Friday, September 3, 2010

Wug, Derek Jeter?

In Joe Posnanski's last entry he writes about Derek Jeter and his falling dominoes, and about the contract cloud that hangs over his head:





Jeter’s stunning numbers (.266/.331/.374) are really pumped up by the energy and hitting atmosphere of Yankee Stadium. On the road he’s hitting .230/.294/.307.
We can argue about how much Jeter has left … but when you have a 36 year old shortstop with a .314 lifetime average suddenly hitting .266 in September — it sure smells of serious and irreversible decline.
I have to say I haven't followed Jeter's numbers over the past week or so, and didn't realize they were quite that bad especially on the road.
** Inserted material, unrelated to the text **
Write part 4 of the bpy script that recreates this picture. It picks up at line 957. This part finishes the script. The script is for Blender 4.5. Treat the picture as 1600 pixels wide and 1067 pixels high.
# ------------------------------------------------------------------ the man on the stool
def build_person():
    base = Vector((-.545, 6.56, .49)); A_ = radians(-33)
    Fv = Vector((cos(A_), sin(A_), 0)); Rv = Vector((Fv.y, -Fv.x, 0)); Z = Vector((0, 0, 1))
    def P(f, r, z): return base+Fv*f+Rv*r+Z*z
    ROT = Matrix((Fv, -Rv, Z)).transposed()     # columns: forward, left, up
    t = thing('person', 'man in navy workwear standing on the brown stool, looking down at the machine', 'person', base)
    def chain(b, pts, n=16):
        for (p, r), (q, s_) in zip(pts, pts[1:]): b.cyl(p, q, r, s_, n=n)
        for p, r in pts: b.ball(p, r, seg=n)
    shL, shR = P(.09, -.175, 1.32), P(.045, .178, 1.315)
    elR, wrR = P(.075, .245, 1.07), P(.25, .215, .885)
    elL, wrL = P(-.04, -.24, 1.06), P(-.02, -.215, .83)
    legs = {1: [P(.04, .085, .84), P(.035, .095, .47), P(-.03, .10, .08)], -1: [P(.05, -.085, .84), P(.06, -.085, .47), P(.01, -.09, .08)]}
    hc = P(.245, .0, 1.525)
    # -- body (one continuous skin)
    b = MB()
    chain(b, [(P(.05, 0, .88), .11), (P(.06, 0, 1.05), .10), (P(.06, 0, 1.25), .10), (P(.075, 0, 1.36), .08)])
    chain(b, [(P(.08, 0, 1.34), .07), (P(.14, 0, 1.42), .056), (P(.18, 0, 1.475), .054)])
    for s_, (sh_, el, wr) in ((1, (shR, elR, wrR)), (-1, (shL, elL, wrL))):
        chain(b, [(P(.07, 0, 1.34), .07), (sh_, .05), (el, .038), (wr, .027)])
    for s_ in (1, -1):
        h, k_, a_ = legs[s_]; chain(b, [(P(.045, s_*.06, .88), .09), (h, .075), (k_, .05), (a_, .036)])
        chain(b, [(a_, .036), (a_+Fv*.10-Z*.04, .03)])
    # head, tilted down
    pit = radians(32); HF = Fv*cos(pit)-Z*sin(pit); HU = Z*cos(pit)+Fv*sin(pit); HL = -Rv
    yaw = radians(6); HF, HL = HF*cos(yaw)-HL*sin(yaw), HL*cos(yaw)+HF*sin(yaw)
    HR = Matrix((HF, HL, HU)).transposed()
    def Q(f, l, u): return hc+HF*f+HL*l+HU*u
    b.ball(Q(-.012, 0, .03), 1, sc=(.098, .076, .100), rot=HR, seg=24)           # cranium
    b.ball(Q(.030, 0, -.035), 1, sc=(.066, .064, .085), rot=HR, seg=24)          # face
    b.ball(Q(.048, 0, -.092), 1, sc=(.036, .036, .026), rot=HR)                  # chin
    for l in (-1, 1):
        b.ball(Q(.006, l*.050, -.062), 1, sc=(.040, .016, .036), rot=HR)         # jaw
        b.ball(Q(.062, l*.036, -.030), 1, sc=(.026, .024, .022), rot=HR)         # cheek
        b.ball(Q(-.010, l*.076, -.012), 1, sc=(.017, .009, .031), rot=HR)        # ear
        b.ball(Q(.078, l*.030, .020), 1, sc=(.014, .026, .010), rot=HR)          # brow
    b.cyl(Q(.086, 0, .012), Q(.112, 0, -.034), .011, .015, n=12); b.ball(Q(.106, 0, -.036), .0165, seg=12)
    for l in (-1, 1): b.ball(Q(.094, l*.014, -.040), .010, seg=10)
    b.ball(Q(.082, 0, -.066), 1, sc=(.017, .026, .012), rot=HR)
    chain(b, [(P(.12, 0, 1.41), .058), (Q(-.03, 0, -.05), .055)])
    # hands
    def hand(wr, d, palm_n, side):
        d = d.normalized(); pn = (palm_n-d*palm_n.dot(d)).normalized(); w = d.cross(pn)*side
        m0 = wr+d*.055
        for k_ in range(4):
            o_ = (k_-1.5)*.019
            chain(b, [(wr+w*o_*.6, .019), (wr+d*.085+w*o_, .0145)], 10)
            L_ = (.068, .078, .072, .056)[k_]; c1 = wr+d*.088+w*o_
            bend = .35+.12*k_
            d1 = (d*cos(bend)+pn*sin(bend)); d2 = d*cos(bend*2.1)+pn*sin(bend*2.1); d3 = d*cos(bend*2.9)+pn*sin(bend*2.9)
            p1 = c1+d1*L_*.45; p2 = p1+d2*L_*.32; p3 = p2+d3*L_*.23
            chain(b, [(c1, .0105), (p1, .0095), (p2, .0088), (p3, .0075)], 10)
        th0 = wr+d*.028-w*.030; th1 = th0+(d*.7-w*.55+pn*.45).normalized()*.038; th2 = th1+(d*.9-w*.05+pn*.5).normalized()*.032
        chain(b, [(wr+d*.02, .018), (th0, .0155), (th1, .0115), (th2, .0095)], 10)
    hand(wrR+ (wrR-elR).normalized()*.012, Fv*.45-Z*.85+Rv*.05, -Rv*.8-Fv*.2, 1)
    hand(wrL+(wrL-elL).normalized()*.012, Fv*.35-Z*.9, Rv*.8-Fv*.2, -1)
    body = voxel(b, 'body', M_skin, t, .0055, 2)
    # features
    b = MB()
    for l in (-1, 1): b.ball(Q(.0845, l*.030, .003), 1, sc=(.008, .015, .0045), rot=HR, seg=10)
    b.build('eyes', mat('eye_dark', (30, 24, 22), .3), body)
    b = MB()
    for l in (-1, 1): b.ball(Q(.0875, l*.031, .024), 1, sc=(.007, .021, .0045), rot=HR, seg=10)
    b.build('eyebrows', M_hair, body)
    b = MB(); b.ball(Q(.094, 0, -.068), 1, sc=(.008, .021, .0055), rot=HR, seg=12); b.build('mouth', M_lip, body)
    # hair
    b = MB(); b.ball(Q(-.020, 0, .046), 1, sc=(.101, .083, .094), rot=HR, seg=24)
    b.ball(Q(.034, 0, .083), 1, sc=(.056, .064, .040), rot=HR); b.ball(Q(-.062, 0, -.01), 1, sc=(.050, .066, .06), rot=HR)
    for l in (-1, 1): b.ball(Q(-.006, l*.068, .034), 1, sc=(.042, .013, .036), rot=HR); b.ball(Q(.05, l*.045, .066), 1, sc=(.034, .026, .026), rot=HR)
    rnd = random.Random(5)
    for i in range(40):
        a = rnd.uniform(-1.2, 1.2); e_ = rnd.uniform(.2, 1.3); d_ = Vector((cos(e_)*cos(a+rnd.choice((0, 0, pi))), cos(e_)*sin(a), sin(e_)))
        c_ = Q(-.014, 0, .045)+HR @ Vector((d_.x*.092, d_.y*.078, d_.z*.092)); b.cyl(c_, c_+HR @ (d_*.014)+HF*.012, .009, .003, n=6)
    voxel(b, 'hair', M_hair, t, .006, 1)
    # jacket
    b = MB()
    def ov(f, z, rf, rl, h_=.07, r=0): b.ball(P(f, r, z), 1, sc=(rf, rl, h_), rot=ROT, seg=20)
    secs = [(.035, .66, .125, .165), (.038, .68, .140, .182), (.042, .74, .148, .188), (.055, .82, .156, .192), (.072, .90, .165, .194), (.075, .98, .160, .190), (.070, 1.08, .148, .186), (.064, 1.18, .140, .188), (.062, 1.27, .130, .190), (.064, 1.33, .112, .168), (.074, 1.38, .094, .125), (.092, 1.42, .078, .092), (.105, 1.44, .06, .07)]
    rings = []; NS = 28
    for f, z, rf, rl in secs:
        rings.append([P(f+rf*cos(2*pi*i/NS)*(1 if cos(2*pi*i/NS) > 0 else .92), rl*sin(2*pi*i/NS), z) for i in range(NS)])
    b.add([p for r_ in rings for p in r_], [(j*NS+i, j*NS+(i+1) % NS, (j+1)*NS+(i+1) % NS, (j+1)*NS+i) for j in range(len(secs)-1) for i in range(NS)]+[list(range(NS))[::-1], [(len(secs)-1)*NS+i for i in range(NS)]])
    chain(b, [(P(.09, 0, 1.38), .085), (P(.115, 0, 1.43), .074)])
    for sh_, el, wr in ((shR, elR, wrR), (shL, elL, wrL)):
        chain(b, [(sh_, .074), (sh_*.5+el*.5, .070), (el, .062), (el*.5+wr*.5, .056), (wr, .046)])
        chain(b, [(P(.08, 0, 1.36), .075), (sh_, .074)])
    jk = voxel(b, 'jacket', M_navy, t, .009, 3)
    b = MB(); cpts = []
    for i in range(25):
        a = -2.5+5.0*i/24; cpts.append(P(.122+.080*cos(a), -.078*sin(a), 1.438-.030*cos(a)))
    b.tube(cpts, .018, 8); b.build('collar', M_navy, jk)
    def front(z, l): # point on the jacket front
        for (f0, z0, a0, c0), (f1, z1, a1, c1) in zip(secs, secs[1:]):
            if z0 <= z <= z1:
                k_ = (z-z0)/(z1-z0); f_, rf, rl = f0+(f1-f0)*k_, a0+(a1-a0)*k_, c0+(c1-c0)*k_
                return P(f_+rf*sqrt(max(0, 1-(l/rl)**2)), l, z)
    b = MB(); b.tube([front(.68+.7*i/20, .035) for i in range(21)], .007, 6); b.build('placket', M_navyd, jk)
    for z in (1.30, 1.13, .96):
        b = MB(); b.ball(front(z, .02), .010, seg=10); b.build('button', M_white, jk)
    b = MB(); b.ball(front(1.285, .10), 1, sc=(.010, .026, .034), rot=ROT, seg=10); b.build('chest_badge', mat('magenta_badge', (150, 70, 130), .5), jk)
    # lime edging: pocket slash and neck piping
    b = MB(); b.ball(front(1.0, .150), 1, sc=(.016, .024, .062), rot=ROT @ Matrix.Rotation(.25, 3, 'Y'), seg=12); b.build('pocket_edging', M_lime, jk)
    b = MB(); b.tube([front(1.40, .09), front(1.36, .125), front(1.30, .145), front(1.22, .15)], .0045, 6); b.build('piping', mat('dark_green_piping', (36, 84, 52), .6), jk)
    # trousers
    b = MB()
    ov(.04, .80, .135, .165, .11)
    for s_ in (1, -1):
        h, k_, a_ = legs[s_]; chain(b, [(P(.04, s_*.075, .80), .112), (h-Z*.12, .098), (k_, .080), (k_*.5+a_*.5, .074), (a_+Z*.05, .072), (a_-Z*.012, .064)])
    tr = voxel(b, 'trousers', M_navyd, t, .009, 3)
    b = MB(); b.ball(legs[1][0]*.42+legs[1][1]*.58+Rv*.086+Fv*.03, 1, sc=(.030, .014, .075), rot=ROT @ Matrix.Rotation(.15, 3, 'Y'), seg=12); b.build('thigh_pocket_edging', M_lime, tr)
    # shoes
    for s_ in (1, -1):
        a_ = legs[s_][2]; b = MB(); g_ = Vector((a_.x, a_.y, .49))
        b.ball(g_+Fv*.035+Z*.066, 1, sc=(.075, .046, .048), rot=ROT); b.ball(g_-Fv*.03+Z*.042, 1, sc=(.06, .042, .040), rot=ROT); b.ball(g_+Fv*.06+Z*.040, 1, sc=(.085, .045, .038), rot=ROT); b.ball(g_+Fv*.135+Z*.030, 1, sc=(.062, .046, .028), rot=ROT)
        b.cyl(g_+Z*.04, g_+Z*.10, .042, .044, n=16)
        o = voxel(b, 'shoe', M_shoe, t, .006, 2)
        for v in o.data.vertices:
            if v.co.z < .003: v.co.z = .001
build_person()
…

Since he still plays SS (albeit pretty poorly) and hits roughly league average (97 wRC+/ 94 OPS+) Jeter still gives the Yankees positive value (1.7 Fangraphs WAR/ 1 B-Ref).  However, most of his hitting occurred in April and May, since May ended Jeter is batting .242/.322/.337. Yikes. Even if Jeter has given the Yankees a positive value (not considering his contract) overall, he hasn't over the past 3 months and there isn't any real evidence to suggest that he will in September and the playoffs.  Also if you look at B-Ref's most similar players by age, over the last 4 years you know who Jeter most similarly resembles?  ROBERTO ALOMAR! We all know how well Alomar lasted past age 36... he didn't, he was out of baseball after that.

So, how will the Yankees and Jeter figure out a contract?  Posnanski mentions 3 main issues: Money, shortstop, and lineup spot.  I have to agree with all three.  Just by a measure of on field production, Jeter will be overpaid and by a lot. It's fun to say that Jeter is a bad SS and should change positions, but who wants an OPS inching towards .700 at left field, and that's assuming he'd play better defense there.  As for his lineup spot, if Jeter continues down this path it will be hard for the Yankees to keep batting him 1st or 2nd this year, let alone next year.  Joe Torre famously batted Arod 8th in a deciding playoff game.  Arod was still in his prime.  Will Girardi bat Jeter 1st in the playoffs if he's batting .260 with no power or on base skills?  And with a capable leadoff replacement in Gardner?

Even though money isn't an issue for the Yankees, and even though they have no viable (or close to viable) replacement for him at short, I think what the Yankees are hoping for is this scenario:  The Yankees win the World Series and Derek Jeter pulls a Joe DiMaggio and retires on top.

Sure he will leave 3,000 hits on the table, but he'd also leave with 6 rings as a legend.  Realistically what would 3,000 hits do to Jeter's legacy?  However, if retirement is not an option I have to agree with the guy Posnanski talked to about this topic, Michael Schur, when he says "The disaster is coming."